Closed schnapsidee closed 1 year ago
Hi @schnapsidee
IMO, this is clearly a must-have. external-secrets
seems like a wonderful solution for this. I may be wrong but I think there is no specific reason for this not to be done.
Perhaps @sgirones can provide some guidance
hey!
The initial root password is only relevant during the bootstrap process (on the first start and only by one of the pods).
After that, the credentials are persisted on the datastore and the values you provided to the surrealdb server are no longer used: you could change the root password from surreal sql
for example.
In the GKE deployment guide, I suggest deploying with surrealdb.auth=false
, create the root user with surreal sql
and then redeploy with surrealdb.auth=true
.
For convenience reasons in Dev or CI environments, I added the possibility to provide credentials as env vars, but given it's for ephemeral environments, I didn't want to overcomplicate things with Kubernetes secrets. In any case, I that's not the recommended way to deploy SurrealDB in production!
What do you think?
I see. I guess in that case, it's fine to not have a secret. I didn't really look into it too much. One of my colleagues just wanted to deploy it, I saw a clear text password and alarm bells were ringing. 😄
I'll close the issue then, thanks for your reply!
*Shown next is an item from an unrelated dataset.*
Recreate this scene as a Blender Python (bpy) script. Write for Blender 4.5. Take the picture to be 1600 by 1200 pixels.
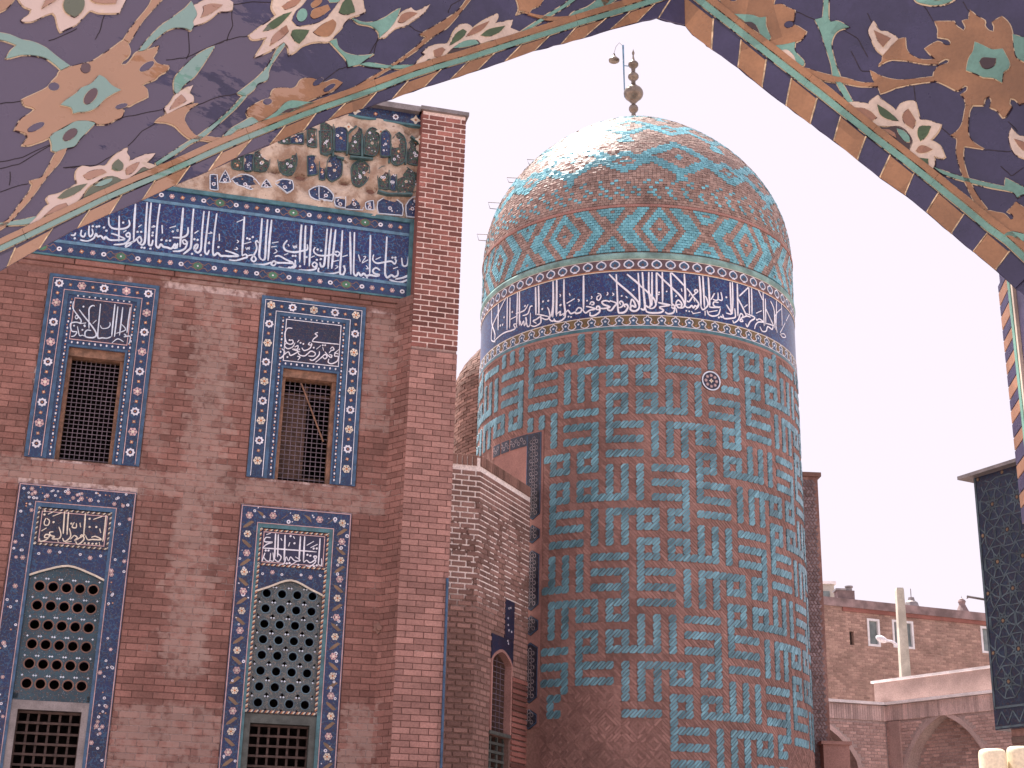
import bpy, math, random
from mathutils import Vector, Matrix, noise as mnoise
from mathutils.geometry import tessellate_polygon
random.seed(7)
for o in list(bpy.data.objects):
    bpy.data.objects.remove(o)
SC = bpy.context.scene
COL = SC.collection
R = math.radians
# ------------------------------------------------------------------ camera
EYE = Vector((0, 0, 1.6))
FOC, PITCH, ROLL = 2250.0, 0.342, 0.0245
cF = Vector((0, math.cos(PITCH), math.sin(PITCH)))
cU0 = Vector((0, -math.sin(PITCH), math.cos(PITCH)))
cR0 = Vector((1, 0, 0))
cR = math.cos(ROLL) * cR0 + math.sin(ROLL) * cU0
cU = -math.sin(ROLL) * cR0 + math.cos(ROLL) * cU0
cam_d = bpy.data.cameras.new('camera')
cam = bpy.data.objects.new('camera', cam_d)
COL.objects.link(cam)
cam.matrix_world = Matrix(((cR.x, cU.x, -cF.x, EYE.x), (cR.y, cU.y, -cF.y, EYE.y), (cR.z, cU.z, -cF.z, EYE.z), (0, 0, 0, 1)))
cam_d.sensor_width = 36
cam_d.lens = FOC / 1600 * 36
cam_d.clip_start = 0.05
cam_d.clip_end = 1500
SC.camera = cam
# ------------------------------------------------------------------ sky, sun, exposure
SUN_EL, SUN_AZ = 65, -35          # sun stands high behind the tower, a little to its left
W = bpy.data.worlds.new('World')
SC.world = W
W.use_nodes = True
wt = W.node_tree
wt.nodes.clear()
wo = wt.nodes.new('ShaderNodeOutputWorld')
bg = wt.nodes.new('ShaderNodeBackground')
sk = wt.nodes.new('ShaderNodeTexSky')
sk.sky_type = 'NISHITA'
sk.sun_disc = False
sk.sun_elevation = R(SUN_EL)
sk.sun_rotation = R(SUN_AZ)
sk.dust_density = 4.0
mx = wt.nodes.new('ShaderNodeMix')
mx.data_type = 'RGBA'
mx.inputs[0].default_value = 0.92
mx.inputs[7].default_value = (3.88, 3.48, 3.88, 1)      # pale milky cloud cover
wt.links.new(sk.outputs[0], mx.inputs[6])
wt.links.new(mx.outputs[2], bg.inputs[0])
bg.inputs[1].default_value = 0.1
wt.links.new(bg.outputs[0], wo.inputs[0])
sd = bpy.data.lights.new('sun', 'SUN')
sd.energy = 4.6
sd.angle = R(0.8)
sd.color = (1.0, 0.95, 0.88)
sun = bpy.data.objects.new('sun', sd)
COL.objects.link(sun)
sv = Vector((math.sin(R(SUN_AZ)) * math.cos(R(SUN_EL)), math.cos(R(SUN_AZ)) * math.cos(R(SUN_EL)), math.sin(R(SUN_EL))))
sun.rotation_euler = sv.to_track_quat('Z', 'Y').to_euler()
vs = SC.view_settings
vs.view_transform = 'Standard'
vs.look = 'None'
vs.exposure = 1.4
vs.gamma = 1.0
vs.use_curve_mapping = False
SC.cycles.max_bounces = 6

# ------------------------------------------------------------------ helpers: geometry
def ray(x, y):
    return (cF + cR * ((x - 800) / FOC) - cU * ((y - 600) / FOC)).normalized()

def proj(P):
    d = P - EYE
    z = d.dot(cF)
    if z < 0.1: return (-9999, -9999, z)
    return (800 + FOC * d.dot(cR) / z, 600 - FOC * d.dot(cU) / z, z)

class Plane:
    """flat surface: origin, in-plane unit axes A (along) and B (up), outward normal N"""
    def __init__(s, O, A, B=Vector((0, 0, 1)), toward=None):
        s.O = Vector(O); s.A = Vector(A).normalized(); s.B = Vector(B).normalized()
        s.N = s.A.cross(s.B).normalized()
        t = (toward or EYE) - s.O
        if s.N.dot(t) < 0: s.N = -s.N
    def __call__(s, a, b, off=0.0):
        return s.O + s.A * a + s.B * b + s.N * off
    def at(s, x, y, off=0.0):
        d = ray(x, y)
        t = (s.O + s.N * off - EYE).dot(s.N) / d.dot(s.N)
        P = EYE + d * t - s.O
        return (P.dot(s.A), P.dot(s.B))
    def frame(s, a, b, off=0.0):
        P = s(a, b, off)
        return Matrix(((s.A.x, s.B.x, s.N.x, P.x), (s.A.y, s.B.y, s.N.y, P.y), (s.A.z, s.B.z, s.N.z, P.z), (0, 0, 0, 1)))

class Drum:
    """vertical cylinder seen from the eye: a = angle in degrees (0 faces -Y), b = height"""
    def __init__(s, cx, cy, r):
        s.cx, s.cy, s.r = cx, cy, r
    def __call__(s, a, b, off=0.0):
        t = R(a); q = s.r + off
        return Vector((s.cx + q * math.sin(t), s.cy - q * math.cos(t), b))
    def at(s, x, y, off=0.0):
        d = ray(x, y); q = s.r + off
        A = d.x * d.x + d.y * d.y; B = -2 * (d.x * s.cx + d.y * s.cy); C = s.cx ** 2 + s.cy ** 2 - q * q
        D = max(B * B - 4 * A * C, 0)
        t = (-B - math.sqrt(D)) / (2 * A)
        P = EYE + d * t
        return (math.degrees(math.atan2(P.x - s.cx, -(P.y - s.cy))), P.z)
    def frame(s, a, b, off=0.0):
        t = R(a); P = s(a, b, off)
        A = Vector((math.cos(t), math.sin(t), 0)); N = Vector((math.sin(t), -math.cos(t), 0))
        return Matrix(((A.x, 0, N.x, P.x), (A.y, 0, N.y, P.y), (0, 1, 0, P.z), (0, 0, 0, 1)))

class MB:
    def __init__(s):
        s.v = []; s.f = []; s.m = []; s.r = []
    def face(s, idx, mat=0, rv=0.0):
        s.f.append(idx); s.m.append(mat); s.r.append(rv)
    def add(s, pts, faces, mat=0, rv=0.0):
        n = len(s.v)
        s.v.extend(pts)
        for f in faces: s.face([n + i for i in f], mat, rv)
    def prism(s, S, loops, h0, h1, mat=0, rv=0.0, back=False):
        if not isinstance(loops[0][0], (tuple, list)): loops = [loops]
        try:
            tris = tessellate_polygon([[Vector((p[0], p[1], 0)) for p in L] for L in loops])
        except Exception:
            return
        flat = [p for L in loops for p in L]
        n = len(s.v); m = len(flat)
        s.v.extend(S(p[0], p[1], h1) for p in flat)
        s.v.extend(S(p[0], p[1], h0) for p in flat)
        for t in tris:
            p = [flat[i] for i in t]
            ar = (p[1][0] - p[0][0]) * (p[2][1] - p[0][1]) - (p[2][0] - p[0][0]) * (p[1][1] - p[0][1])
            t = list(t) if ar > 0 else list(t)[::-1]
            s.face([n + i for i in t], mat, rv)
            if back: s.face([n + m + i for i in t[::-1]], mat, rv)
        k = 0
        for L in loops:
            q = len(L)
            for i in range(q):
                j = (i + 1) % q
                s.face([n + k + i, n + k + j, n + m + k + j, n + m + k + i], mat, rv)
            k += q
    def rect(s, S, a0, a1, b0, b1, h0, h1, mat=0, rv=0.0, seg=1):
        for i in range(seg):
            x0 = a0 + (a1 - a0) * i / seg; x1 = a0 + (a1 - a0) * (i + 1) / seg
            P = [S(x0, b0, h1), S(x1, b0, h1), S(x1, b1, h1), S(x0, b1, h1), S(x0, b0, h0), S(x1, b0, h0), S(x1, b1, h0), S(x0, b1, h0)]
            fs = [(0, 1, 2, 3), (4, 5, 1, 0), (3, 2, 6, 7)]
            if i == 0: fs.append((4, 0, 3, 7))
            if i == seg - 1: fs.append((1, 5, 6, 2))
            s.add(P, fs, mat, rv)
    def brick(s, S, a0, a1, b0, b1, h0, h1, mat=0, rv=0.0, ch=0.004, k=1.0):
        """box with a softened front edge; k = a-units per metre"""
        c = ch; ca = c * k
        P = [S(a0, b0, h0), S(a1, b0, h0), S(a1, b1, h0), S(a0, b1, h0),
             S(a0, b0, h1 - c), S(a1, b0, h1 - c), S(a1, b1, h1 - c), S(a0, b1, h1 - c),
             S(a0 + ca, b0 + c, h1), S(a1 - ca, b0 + c, h1), S(a1 - ca, b1 - c, h1), S(a0 + ca, b1 - c, h1)]
        s.add(P, [(8, 9, 10, 11), (0, 1, 5, 4), (1, 2, 6, 5), (2, 3, 7, 6), (3, 0, 4, 7), (4, 5, 9, 8), (5, 6, 10, 9), (6, 7, 11, 10), (7, 4, 8, 11)], mat, rv)
    def ribbon(s, S, pts, w, h0, h1, mat=0, rv=0.0, closed=False, taper=True, k=1.0):
        """flat bar along a curve; w in metres, k = a-units per metre"""
        n = len(pts)
        if n < 2: return
        L = []; Rr = []
        for i in range(n):
            p = pts[max(i - 1, 0)] if not closed else pts[i - 1]
            q = pts[min(i + 1, n - 1)] if not closed else pts[(i + 1) % n]
            dx = (q[0] - p[0]) / k; dy = q[1] - p[1]
            l = math.hypot(dx, dy) or 1e-6
            f = 1.0
            if taper and not closed and n > 3:
                t = i / (n - 1)
                f = 0.75 + 0.35 * math.sin(min(max(t, 0), 1) * math.pi)
                if i == 0: f = 0.7
                if i == n - 1: f = 0.45
            nx = -dy / l * w / 2 * f * k; ny = dx / l * w / 2 * f
            L.append((pts[i][0] + nx, pts[i][1] + ny)); Rr.append((pts[i][0] - nx, pts[i][1] - ny))
        b = len(s.v)
        for i in range(n):
            s.v.extend([S(L[i][0], L[i][1], h1), S(Rr[i][0], Rr[i][1], h1), S(L[i][0], L[i][1], h0), S(Rr[i][0], Rr[i][1], h0)])
        for i in range(n if closed else n - 1):
            j = (i + 1) % n
            x, y = b + 4 * i, b + 4 * j
            s.face([x, x + 1, y + 1, y], mat, rv)
            s.face([x + 2, x, y, y + 2], mat, rv)
            s.face([x + 1, x + 3, y + 3, y + 1], mat, rv)
        if not closed:
            s.face([b + 2, b + 3, b + 1, b], mat, rv)
            e = b + 4 * (n - 1)
            s.face([e, e + 1, e + 3, e + 2], mat, rv)
    def tube(s, P, r, n=6, mat=0, r2=None):
        b = len(s.v)
        for i, p in enumerate(P):
            d = (P[min(i + 1, len(P) - 1)] - P[max(i - 1, 0)]).normalized()
            u = d.cross(Vector((0.31, 0.22, 0.93)));
            if u.length < 0.05: u = d.cross(Vector((1, 0, 0)))
            u.normalize(); w = d.cross(u)
            q = r if r2 is None else r + (r2 - r) * i / (len(P) - 1)
            for k in range(n):
                t = 2 * math.pi * k / n
                s.v.append(p + (u * math.cos(t) + w * math.sin(t)) * q)
        for i in range(len(P) - 1):
            for k in range(n):
                k2 = (k + 1) % n
                s.face([b + i * n + k, b + i * n + k2, b + (i + 1) * n + k2, b + (i + 1) * n + k], mat)
        s.face([b + k for k in range(n)][::-1], mat)
        s.face([b + (len(P) - 1) * n + k for k in range(n)], mat)
    def lathe(s, c, prof, n=24, mat=0):
        b = len(s.v)
        for (r, z) in prof:
            for k in range(n):
                t = 2 * math.pi * k / n
                s.v.append(Vector((c[0] + r * math.cos(t), c[1] + r * math.sin(t), z)))
        for i in range(len(prof) - 1):
            for k in range(n):
                k2 = (k + 1) % n
                s.face([b + i * n + k, b + i * n + k2, b + (i + 1) * n + k2, b + (i + 1) * n + k], mat)
    def box(s, x0, x1, y0, y1, z0, z1, mat=0):
        P = [Vector(p) for p in ((x0, y0, z0), (x1, y0, z0), (x1, y1, z0), (x0, y1, z0), (x0, y0, z1), (x1, y0, z1), (x1, y1, z1), (x0, y1, z1))]
        s.add(P, [(0, 3, 2, 1), (4, 5, 6, 7), (0, 1, 5, 4), (1, 2, 6, 5), (2, 3, 7, 6), (3, 0, 4, 7)], mat)
    def mesh(s, name, mats, smooth=False):
        me = bpy.data.meshes.new(name)
        me.from_pydata(s.v, [], s.f)
        for m in mats: me.materials.append(m)
        if len(mats) > 1: me.polygons.foreach_set('material_index', s.m)
        if any(s.r):
            at = me.attributes.new('var', 'FLOAT', 'FACE')
            at.data.foreach_set('value', s.r)
        if smooth: me.polygons.foreach_set('use_smooth', [True] * len(me.polygons))
        me.update()
        return me
    def build(s, name, mats, parent=None, smooth=False, kind=None, label=None):
        if not isinstance(mats, (list, tuple)): mats = [mats]
        return link(name, s.mesh(name, mats, smooth), parent, None, kind, label)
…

Currently, root user and password just get set as env vars from clear text yaml, but this information should really be stored in a secret. For one, the pod spec shouldn't contain clear text passwords and doing this via secrets would also allow getting secrets via external-secrets and do GitOps deployments without having clear text password stored in a repo.
I'd be happy to do a PR, just wanted to know if there's a specific reason this isn't done before I do the work.